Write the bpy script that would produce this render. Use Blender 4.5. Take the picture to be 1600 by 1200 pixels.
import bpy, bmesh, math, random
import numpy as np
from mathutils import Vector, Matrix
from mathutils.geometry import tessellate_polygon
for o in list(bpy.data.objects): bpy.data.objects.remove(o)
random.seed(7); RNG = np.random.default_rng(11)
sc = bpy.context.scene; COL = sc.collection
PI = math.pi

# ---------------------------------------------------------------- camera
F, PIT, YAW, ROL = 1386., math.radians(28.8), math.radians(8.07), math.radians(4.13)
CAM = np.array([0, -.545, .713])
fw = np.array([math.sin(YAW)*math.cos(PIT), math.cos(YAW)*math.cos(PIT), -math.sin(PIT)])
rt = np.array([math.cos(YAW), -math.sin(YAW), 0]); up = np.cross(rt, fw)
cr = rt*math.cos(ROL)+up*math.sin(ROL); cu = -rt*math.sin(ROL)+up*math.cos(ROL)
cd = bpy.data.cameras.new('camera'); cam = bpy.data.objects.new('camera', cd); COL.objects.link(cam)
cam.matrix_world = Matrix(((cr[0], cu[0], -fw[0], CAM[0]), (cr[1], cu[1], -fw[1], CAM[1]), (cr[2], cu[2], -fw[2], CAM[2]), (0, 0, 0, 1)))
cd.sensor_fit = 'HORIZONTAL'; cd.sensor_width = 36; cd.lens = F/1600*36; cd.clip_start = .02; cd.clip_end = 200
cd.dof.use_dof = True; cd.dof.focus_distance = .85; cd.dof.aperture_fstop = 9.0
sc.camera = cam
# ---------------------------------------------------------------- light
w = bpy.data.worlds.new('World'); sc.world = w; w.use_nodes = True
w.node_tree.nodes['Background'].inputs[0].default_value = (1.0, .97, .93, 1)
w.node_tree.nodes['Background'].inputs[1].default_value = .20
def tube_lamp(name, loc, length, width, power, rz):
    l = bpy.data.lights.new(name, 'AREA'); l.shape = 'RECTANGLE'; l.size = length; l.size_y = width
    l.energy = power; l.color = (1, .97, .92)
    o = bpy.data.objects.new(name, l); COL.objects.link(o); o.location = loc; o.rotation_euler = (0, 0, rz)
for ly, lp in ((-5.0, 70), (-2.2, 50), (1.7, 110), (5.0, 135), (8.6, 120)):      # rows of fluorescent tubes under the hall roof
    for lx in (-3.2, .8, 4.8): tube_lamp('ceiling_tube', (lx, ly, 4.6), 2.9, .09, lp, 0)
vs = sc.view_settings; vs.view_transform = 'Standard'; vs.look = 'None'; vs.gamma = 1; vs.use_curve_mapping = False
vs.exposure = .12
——
▶ DIRECTIONS
Starting with the first line of the data above, copy each line exactly until you reach the line with "PI = math.pi"; include that line as well.

▶ FULL RESPONSE
Write the bpy script that would produce this render. Use Blender 4.5. Take the picture to be 1600 by 1200 pixels.
import bpy, bmesh, math, random
import numpy as np
from mathutils import Vector, Matrix
from mathutils.geometry import tessellate_polygon
for o in list(bpy.data.objects): bpy.data.objects.remove(o)
random.seed(7); RNG = np.random.default_rng(11)
sc = bpy.context.scene; COL = sc.collection
PI = math.pi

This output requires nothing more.